One portion of the system, for example, Oracle’s CRM module, has allowed
USD to personalize its messages to students. The school can now develop different
messages based on an individual student’s needs. Someone interested in
engineering, for example, can receive targeted messages focusing on USD’s
engineering programs, while someone inquiring about financial aide can be reached
with a specific message. “We can talk about that much earlier than we
could before,” Pultz says. “We’re using a business model to
target the market.”
“We’ve been able to send probably 30 percent more communication
to students than before—electronically.” With the previous system,
the school didn’t even have a way to capture and store students’
e-mail addresses.
In many ways, USD is ahead of the curve in its creative uses of software for
truly collaborating with students. “Other schools are using CRM products
for recruiting
” Pultz says. “We’re one of the few schools
to implement a CRM system as a principle means of communicating with students.”

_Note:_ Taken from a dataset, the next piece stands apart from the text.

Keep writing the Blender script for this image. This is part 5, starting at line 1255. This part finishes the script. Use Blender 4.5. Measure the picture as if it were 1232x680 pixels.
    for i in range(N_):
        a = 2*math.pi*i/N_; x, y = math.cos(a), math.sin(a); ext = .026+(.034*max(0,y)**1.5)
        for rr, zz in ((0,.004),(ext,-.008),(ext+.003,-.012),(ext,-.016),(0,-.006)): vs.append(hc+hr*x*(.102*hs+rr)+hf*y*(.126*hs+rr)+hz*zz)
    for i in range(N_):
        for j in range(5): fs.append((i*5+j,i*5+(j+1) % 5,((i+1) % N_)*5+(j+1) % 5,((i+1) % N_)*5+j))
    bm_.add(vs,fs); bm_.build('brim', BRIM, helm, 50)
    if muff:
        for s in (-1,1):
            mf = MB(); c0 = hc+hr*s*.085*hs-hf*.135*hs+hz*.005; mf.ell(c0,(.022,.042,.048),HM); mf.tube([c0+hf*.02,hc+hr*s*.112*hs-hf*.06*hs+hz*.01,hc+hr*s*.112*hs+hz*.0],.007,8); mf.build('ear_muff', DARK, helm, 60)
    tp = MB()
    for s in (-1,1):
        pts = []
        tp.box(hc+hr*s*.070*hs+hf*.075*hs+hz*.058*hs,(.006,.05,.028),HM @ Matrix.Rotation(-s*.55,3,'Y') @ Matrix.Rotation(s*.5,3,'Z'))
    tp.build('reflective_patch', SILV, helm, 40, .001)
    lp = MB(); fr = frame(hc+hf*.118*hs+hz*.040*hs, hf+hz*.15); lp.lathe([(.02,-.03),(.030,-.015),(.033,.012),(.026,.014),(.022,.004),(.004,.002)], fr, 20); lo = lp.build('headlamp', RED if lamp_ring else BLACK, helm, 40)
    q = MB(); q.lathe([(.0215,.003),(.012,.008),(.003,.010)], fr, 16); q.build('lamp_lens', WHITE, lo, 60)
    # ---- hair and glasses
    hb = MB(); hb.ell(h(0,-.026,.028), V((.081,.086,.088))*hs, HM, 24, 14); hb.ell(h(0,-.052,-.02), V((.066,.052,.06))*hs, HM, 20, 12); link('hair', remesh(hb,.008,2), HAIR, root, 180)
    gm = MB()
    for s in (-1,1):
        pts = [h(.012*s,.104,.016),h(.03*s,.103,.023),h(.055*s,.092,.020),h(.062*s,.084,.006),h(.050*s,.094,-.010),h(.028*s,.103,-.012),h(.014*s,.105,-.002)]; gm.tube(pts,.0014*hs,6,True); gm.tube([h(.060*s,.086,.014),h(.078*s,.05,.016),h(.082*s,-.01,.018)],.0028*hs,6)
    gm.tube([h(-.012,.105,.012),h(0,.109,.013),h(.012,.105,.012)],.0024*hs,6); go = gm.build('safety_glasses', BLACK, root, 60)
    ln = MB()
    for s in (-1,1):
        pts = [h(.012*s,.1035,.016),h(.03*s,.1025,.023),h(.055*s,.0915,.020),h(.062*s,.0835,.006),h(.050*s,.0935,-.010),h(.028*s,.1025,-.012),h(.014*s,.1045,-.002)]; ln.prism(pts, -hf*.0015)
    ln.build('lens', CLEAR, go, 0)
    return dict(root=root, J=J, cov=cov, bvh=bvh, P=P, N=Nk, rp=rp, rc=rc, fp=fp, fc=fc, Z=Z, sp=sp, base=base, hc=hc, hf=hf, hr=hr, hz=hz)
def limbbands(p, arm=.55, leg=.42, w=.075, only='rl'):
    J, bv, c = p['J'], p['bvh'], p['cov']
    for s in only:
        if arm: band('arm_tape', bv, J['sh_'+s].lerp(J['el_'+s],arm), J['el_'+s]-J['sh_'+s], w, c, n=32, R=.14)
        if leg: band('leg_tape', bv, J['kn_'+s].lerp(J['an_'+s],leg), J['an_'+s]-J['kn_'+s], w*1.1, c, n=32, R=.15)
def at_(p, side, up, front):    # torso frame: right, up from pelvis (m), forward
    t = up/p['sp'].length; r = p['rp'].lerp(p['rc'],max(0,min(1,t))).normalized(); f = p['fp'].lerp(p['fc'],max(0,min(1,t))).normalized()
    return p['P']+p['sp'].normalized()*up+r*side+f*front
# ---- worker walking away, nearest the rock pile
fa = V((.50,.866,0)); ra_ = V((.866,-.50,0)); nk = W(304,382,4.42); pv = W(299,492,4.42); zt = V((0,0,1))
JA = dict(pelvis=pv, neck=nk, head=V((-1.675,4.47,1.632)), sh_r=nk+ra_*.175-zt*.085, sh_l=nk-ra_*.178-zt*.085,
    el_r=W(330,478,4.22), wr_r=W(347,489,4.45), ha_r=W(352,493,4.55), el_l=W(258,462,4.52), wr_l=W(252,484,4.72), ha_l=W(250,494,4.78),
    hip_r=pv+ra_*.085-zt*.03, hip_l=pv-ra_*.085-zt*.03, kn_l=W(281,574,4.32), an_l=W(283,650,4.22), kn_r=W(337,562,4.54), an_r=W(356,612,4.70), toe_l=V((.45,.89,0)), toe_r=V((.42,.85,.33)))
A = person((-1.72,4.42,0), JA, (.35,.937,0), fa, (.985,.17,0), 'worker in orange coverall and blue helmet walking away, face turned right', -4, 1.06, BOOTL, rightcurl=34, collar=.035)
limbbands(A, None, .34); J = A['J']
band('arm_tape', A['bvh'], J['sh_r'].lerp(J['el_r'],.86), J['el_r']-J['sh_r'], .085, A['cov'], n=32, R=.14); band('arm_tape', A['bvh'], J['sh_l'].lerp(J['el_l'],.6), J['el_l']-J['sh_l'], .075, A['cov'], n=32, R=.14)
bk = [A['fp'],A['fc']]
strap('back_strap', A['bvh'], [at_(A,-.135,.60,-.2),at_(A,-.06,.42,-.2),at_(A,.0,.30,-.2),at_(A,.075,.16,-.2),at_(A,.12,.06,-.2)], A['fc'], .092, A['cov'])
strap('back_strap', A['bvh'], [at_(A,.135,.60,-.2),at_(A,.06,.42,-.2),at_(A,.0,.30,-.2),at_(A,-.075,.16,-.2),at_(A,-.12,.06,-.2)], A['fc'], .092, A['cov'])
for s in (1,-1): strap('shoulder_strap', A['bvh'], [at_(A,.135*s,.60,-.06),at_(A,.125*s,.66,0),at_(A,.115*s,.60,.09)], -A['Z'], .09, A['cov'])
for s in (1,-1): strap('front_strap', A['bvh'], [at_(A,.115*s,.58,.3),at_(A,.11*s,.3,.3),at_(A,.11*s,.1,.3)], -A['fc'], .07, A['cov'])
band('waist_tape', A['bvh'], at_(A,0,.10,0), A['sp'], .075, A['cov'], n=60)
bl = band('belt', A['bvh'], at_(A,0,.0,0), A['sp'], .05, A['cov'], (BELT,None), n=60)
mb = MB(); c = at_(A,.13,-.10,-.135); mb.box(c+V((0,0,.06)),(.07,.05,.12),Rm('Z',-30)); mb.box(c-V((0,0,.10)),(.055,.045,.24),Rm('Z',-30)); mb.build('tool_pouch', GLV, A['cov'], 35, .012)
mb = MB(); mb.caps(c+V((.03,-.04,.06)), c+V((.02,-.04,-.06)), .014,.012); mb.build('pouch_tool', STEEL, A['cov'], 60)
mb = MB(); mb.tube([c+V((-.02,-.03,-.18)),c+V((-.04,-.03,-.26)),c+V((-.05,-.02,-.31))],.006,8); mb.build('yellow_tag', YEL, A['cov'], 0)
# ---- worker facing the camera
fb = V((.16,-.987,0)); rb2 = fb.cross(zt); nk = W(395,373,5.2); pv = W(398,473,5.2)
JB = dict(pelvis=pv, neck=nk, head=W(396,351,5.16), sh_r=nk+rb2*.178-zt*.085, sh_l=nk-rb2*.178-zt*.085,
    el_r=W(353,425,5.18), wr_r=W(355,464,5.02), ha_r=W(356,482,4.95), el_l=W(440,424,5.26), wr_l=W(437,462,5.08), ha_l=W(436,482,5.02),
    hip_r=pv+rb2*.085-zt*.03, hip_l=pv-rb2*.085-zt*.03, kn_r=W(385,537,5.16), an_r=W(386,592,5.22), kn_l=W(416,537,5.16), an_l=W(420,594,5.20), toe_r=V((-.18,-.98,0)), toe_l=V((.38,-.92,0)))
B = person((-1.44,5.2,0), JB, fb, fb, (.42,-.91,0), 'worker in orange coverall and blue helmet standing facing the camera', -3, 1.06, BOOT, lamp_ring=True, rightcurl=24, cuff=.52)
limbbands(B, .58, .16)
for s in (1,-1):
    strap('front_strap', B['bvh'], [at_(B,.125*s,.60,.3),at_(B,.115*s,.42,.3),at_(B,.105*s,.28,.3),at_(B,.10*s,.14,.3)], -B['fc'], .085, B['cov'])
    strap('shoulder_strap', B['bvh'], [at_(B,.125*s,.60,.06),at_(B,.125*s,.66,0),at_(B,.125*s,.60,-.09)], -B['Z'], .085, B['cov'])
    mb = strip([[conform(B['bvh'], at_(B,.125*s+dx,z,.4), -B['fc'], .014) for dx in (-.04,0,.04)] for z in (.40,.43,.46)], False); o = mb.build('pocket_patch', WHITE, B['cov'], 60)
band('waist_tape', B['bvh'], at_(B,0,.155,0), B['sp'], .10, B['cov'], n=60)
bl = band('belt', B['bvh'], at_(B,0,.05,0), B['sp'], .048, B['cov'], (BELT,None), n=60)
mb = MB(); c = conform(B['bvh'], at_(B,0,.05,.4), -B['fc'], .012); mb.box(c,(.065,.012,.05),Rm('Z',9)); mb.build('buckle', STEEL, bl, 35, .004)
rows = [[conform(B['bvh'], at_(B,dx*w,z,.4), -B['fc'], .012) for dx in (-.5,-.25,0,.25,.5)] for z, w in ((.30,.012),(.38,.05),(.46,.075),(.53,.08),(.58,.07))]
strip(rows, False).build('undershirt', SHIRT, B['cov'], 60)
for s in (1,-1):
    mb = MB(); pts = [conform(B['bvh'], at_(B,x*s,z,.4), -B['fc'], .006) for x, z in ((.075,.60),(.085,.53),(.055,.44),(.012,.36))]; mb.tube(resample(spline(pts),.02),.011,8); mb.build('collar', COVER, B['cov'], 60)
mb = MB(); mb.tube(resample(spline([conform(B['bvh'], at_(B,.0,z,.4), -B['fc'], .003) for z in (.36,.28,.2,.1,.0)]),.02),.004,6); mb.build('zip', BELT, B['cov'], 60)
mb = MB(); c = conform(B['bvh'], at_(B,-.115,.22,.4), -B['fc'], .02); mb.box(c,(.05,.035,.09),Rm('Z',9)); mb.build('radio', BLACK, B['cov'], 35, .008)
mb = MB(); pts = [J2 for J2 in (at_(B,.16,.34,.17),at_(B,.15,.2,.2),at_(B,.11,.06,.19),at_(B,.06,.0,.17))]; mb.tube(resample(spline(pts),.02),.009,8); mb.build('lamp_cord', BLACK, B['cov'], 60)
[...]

Collaboration Pushes Ahead
Despite their variety, true collaboration tools are similar in that they make
it seem to users that they’re working together. Sharing thoughts, notes,
and documents becomes much easier, including outside the classroom, as Lansing
Community College has discovered. Good collaboration products make it possible
for schools to manage complex data far more effectively and to share communication
with incoming students, as the University of San Diego is doing. And at Cal
Poly, the software system will soon allow students to access e-mail and share
documents using wireless devices virtually anywhere.
For colleges and universities, those sorts of tools are becoming more efficient,
effective and relevant in today’s high-tech world. Changes in how universities
are managed, and in the ways that students select a school, are pushing changes
in information management. As these examples show, schools that are embrace
collaboration technologies will find themselves better able to let students
connect inside and outside the classroom. That can help make information sharing
seem almost natural—the way it should be.